### [Directive]
What is needed is the run of lines from the one containing "box2(bm, (ROOM_L, -2.98, 0), (-1.5, -2.88, CEIL));" through the one containing "struct(obj('wall_back', bm, 'wall_dark'))", echoed exactly, with both ends kept and nothing added.
****************
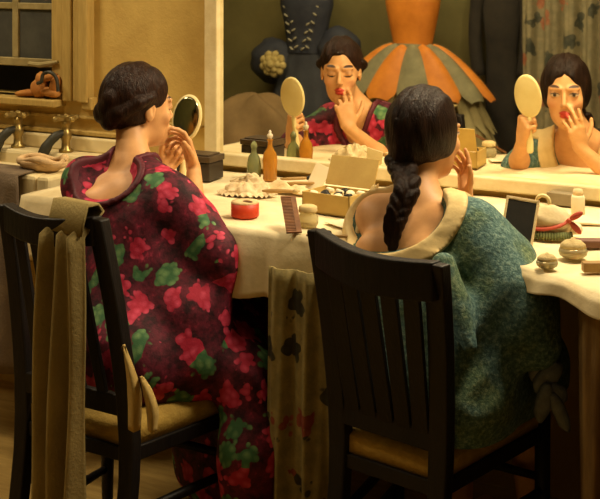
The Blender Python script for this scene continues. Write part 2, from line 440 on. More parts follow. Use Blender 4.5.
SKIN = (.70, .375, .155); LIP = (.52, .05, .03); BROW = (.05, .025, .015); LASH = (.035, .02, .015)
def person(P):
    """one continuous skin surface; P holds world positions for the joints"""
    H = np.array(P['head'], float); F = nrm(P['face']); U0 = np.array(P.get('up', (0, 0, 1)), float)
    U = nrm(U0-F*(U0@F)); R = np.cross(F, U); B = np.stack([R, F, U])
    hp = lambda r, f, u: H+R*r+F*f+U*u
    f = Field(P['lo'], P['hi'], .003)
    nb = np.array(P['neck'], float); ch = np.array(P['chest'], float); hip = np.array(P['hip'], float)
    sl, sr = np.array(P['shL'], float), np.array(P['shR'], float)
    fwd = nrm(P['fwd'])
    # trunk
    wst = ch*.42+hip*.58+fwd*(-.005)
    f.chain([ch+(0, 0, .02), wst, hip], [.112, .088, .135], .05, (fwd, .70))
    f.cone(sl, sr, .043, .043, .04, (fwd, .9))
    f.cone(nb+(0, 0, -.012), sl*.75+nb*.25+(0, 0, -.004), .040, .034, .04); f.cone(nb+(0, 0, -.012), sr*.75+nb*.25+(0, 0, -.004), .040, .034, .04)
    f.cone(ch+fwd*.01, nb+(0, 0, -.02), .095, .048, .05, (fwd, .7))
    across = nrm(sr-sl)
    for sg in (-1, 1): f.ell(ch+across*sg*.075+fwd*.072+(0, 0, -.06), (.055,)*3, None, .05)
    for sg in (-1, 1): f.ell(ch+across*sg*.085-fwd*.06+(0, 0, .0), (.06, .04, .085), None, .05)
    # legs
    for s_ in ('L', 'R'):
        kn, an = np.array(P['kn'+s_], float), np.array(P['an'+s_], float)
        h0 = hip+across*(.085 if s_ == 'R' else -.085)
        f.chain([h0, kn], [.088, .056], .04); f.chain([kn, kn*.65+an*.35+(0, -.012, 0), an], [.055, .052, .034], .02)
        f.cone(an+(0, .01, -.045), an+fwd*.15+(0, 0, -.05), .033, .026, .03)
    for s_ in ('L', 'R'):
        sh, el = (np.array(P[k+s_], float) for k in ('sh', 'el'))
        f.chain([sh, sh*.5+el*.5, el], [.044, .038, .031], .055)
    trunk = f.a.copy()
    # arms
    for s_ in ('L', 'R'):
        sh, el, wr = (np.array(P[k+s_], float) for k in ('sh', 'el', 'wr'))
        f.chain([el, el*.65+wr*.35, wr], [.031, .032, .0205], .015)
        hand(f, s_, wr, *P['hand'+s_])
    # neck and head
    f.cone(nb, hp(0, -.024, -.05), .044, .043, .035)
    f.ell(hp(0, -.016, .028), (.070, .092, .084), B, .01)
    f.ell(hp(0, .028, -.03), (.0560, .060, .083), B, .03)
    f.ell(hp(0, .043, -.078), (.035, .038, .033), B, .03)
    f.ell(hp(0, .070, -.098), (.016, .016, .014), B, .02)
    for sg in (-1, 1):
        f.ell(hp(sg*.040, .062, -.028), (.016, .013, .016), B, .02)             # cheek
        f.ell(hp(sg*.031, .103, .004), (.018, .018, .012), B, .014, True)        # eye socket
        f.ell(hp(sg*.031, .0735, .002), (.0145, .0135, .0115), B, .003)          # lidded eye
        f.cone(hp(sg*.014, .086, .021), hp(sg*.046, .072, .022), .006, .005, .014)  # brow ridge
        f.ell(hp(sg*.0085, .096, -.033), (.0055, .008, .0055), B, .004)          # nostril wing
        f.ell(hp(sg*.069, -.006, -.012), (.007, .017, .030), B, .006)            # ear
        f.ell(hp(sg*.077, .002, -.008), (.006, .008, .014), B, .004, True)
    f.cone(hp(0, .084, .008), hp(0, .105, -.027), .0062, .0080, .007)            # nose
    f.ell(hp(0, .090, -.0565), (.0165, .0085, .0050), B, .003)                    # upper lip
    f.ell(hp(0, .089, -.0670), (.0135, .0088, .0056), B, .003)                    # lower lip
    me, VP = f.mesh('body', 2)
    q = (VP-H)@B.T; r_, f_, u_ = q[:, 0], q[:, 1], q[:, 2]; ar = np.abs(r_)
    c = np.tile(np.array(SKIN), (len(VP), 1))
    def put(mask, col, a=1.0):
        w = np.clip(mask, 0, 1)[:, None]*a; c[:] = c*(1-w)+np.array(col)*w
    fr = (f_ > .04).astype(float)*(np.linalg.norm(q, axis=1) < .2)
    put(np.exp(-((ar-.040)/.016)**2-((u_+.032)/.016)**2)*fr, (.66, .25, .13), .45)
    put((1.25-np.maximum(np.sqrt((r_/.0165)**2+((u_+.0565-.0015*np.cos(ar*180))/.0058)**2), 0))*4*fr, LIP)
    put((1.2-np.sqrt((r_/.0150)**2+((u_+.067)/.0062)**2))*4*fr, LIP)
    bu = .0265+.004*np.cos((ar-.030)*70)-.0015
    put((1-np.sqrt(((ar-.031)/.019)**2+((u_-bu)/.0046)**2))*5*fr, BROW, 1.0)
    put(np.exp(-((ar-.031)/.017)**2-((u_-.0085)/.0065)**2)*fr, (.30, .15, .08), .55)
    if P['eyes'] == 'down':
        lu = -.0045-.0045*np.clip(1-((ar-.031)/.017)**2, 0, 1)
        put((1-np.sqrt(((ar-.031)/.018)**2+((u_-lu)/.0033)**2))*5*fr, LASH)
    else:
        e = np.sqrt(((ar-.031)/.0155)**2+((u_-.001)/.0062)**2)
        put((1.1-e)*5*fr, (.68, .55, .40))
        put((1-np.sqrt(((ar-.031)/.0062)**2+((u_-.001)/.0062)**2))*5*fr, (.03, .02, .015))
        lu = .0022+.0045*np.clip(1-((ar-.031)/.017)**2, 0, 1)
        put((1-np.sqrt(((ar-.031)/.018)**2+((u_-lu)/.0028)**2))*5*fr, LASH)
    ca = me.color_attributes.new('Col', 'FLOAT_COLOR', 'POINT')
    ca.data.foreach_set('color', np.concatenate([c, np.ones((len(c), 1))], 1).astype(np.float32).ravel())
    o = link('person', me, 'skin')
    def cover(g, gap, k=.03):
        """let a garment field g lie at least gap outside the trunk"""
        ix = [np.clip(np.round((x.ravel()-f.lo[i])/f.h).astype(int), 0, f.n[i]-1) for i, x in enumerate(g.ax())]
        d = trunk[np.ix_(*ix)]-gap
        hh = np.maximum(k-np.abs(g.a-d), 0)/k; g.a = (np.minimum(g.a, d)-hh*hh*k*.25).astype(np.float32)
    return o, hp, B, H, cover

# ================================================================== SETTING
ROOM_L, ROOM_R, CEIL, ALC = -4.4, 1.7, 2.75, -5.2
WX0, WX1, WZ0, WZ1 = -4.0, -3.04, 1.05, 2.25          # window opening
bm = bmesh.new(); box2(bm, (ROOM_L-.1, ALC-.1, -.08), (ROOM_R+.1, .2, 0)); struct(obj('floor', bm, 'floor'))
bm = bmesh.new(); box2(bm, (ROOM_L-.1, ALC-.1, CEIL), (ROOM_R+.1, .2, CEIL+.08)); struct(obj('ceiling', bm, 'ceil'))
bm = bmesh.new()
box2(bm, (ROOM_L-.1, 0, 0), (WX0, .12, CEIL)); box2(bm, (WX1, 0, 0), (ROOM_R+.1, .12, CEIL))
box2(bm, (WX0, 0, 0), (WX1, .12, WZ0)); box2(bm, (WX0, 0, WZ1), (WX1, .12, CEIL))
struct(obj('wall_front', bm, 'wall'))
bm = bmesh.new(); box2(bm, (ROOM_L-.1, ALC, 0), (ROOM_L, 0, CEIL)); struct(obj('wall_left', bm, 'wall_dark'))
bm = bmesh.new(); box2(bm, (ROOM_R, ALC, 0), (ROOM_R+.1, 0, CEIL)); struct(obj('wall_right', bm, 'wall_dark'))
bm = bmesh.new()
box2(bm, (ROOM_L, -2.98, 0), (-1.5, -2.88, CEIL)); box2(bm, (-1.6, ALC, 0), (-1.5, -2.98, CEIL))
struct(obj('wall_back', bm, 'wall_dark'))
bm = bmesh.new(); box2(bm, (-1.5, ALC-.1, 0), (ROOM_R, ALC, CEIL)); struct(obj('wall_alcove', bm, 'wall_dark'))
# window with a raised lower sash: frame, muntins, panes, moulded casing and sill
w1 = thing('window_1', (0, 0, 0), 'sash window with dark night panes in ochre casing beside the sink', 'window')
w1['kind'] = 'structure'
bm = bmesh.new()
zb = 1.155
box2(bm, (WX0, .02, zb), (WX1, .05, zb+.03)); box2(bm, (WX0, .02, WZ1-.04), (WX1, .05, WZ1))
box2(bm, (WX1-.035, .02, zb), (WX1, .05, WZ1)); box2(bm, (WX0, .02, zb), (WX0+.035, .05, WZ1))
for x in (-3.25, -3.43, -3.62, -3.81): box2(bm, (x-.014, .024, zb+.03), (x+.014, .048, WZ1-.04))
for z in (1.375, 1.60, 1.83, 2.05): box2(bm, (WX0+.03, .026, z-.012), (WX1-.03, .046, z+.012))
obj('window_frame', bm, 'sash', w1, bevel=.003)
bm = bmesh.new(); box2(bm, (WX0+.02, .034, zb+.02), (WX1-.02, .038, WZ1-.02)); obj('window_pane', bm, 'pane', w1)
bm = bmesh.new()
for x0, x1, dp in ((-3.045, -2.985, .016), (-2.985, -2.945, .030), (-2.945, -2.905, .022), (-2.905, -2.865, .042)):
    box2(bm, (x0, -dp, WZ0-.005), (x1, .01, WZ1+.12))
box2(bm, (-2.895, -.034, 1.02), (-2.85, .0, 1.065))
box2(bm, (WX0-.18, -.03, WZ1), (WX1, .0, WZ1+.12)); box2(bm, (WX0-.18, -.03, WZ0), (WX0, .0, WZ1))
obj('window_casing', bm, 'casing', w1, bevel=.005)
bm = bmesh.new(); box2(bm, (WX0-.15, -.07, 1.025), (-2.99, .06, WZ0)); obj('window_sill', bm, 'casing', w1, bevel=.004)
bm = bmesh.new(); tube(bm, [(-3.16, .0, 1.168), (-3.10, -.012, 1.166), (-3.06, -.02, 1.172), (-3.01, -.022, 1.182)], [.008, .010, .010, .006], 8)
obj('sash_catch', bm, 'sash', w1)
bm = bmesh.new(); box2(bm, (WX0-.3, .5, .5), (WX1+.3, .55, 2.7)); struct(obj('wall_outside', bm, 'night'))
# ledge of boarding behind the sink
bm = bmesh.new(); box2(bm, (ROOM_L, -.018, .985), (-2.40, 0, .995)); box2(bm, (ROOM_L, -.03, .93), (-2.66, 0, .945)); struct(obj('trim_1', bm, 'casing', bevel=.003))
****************
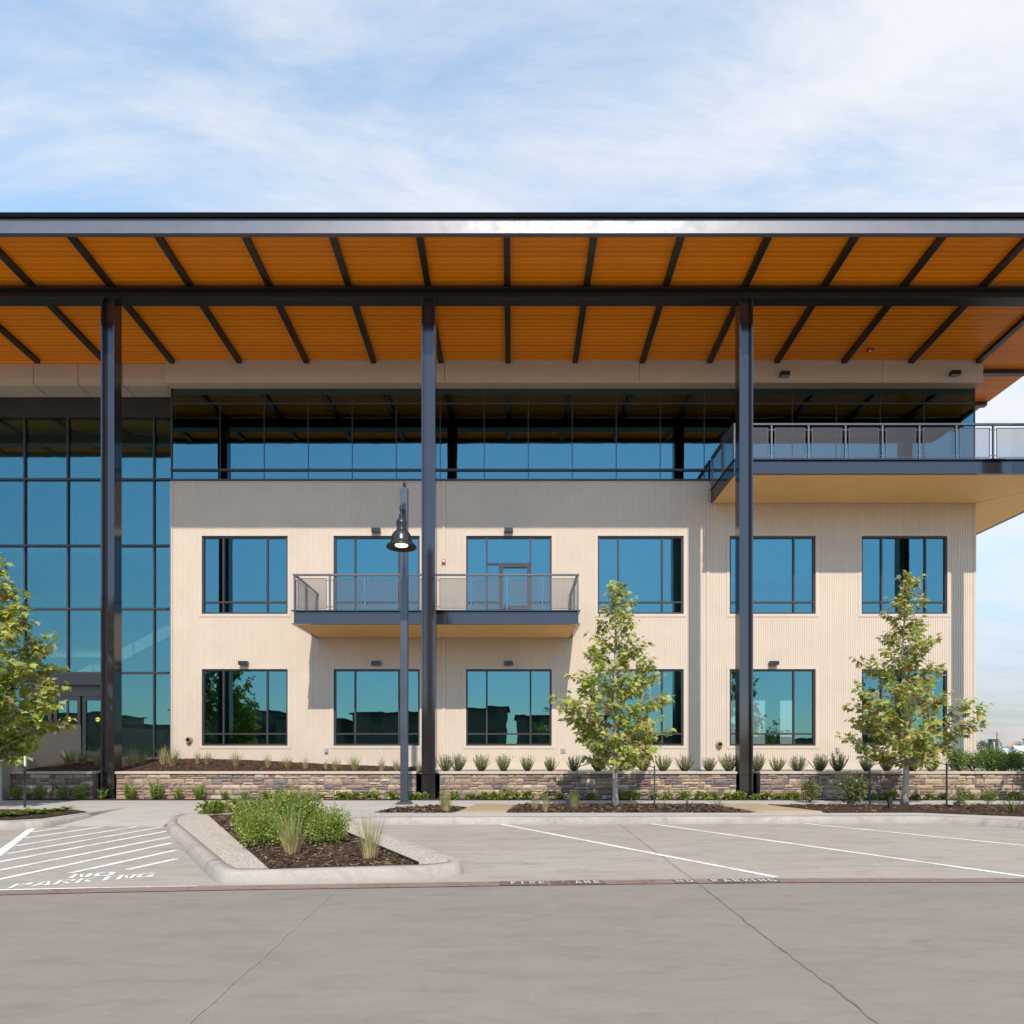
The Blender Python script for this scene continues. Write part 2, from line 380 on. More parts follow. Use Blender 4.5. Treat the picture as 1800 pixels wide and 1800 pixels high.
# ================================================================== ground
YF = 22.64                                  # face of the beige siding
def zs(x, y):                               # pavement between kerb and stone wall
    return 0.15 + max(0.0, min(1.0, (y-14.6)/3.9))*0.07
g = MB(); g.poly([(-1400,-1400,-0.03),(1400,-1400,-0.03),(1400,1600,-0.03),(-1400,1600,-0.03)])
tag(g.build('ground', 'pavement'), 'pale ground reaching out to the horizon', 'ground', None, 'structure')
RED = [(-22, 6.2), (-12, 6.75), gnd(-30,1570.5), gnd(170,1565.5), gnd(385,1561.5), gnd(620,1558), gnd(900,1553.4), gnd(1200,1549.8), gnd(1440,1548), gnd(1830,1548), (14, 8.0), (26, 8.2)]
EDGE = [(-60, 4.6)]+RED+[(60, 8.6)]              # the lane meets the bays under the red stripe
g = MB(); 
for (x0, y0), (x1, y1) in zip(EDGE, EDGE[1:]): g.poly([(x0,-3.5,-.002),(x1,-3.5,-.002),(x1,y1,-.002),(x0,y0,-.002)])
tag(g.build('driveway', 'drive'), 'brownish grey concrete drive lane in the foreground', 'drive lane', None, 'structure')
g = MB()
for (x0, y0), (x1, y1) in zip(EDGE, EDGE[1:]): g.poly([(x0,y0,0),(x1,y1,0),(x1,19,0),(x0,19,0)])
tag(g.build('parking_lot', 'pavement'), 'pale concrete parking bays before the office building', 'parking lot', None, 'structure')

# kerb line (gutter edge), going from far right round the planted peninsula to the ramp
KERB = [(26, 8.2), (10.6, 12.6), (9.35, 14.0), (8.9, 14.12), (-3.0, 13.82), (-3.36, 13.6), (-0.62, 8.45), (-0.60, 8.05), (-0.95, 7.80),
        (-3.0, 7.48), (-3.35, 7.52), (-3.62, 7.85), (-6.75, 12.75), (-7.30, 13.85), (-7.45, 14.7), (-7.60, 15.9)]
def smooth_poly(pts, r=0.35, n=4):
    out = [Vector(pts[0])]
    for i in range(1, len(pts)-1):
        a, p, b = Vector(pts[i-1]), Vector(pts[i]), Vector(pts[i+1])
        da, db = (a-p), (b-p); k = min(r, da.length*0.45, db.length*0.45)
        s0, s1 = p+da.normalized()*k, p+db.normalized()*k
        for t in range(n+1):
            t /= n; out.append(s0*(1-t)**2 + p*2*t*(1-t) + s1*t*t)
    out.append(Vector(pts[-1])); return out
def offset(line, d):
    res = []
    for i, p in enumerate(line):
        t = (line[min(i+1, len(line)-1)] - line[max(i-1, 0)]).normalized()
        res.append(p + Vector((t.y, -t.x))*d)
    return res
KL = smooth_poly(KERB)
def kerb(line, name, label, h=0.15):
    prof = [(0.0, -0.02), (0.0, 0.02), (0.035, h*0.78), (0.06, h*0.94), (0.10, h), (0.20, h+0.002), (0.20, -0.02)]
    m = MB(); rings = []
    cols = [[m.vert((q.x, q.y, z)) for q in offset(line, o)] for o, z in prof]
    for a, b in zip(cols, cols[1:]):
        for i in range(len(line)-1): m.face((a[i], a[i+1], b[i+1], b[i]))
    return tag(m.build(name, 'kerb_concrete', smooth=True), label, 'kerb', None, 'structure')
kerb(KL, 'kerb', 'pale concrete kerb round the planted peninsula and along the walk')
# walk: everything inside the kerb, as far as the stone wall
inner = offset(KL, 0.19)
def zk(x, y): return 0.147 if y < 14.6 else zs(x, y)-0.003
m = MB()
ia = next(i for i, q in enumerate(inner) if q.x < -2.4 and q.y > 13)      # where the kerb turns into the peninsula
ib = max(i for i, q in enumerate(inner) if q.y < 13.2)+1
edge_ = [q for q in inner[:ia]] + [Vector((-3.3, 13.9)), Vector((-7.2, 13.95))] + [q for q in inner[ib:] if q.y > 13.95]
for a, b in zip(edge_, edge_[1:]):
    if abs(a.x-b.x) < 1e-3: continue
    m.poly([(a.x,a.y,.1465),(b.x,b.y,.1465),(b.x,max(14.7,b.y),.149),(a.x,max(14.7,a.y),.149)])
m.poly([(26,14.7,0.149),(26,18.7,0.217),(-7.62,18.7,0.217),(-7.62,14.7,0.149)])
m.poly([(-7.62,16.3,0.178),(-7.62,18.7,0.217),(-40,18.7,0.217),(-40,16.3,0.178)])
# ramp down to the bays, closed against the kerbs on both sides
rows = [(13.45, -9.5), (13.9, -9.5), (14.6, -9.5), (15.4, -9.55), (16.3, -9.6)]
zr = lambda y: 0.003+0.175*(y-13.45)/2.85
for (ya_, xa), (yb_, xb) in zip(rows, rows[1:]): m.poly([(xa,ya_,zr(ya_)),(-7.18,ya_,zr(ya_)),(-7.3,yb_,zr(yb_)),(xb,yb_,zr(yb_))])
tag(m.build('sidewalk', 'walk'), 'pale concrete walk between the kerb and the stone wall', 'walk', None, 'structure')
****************
### [Output for this exercise]
box2(bm, (ROOM_L, -2.98, 0), (-1.5, -2.88, CEIL)); box2(bm, (-1.6, ALC, 0), (-1.5, -2.98, CEIL))
struct(obj('wall_back', bm, 'wall_dark'))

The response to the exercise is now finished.